Just some sensationalist reporting without proper fact-checking, then. Again.
Somebody stole a key from a Certificate authority server? Sensationalist? yeah, sounds pretty sensational.

"They only stole junk from my house. So Your stuff is safe, somehow"

Anyway, they Did fact-check - and the company didn't respond. So they reported what appeared to be a significant breach. Then, when the company responded, they reported that too. Which has a name, which is "Responsible Journalism"

Beware of metaphors when trying to understand computer issues. What happened (assuming this is the truth) is that a useless key was left on a public server in a public directory, and it could be downloaded by anybody, at which point it is useless. There is no helpful physical analogue to this situation. Just understand it as it is directly, it's not that complicated.

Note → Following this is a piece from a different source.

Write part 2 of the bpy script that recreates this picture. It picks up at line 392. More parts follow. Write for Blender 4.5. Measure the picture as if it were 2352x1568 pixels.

Your metaphor clouds the issue, it does not bring understanding. "Breaking in" to a computer network doesn't give you access to a "whole house", and what occurred wasn't a break in, there's no part of that metaphor that actually helps you understand the situation.

At best this shows a bit of carelessness, but then, a useless, expired key doesn't necessarily require much care in handling, either. The only damage here is PR, if what the company says is true.

Except the key is apparently worthless, and thus it makes sense nobody was very particular about securing it properly. More like "They only stole the old bicycle I left unlocked in my front yard."

Making sure that the leaked private key matches the CA's public key isn't particularly difficult. This is still poor fact checking - company's response, or lack thereof, notwithstanding.

I don't think it's a good analogy. You have procedures for protecting sensitive data. This was not sensitive data, even if it appeared to be to a naive viewer, so the procedures were not followed. This does not imply anything about the security of sensitive data.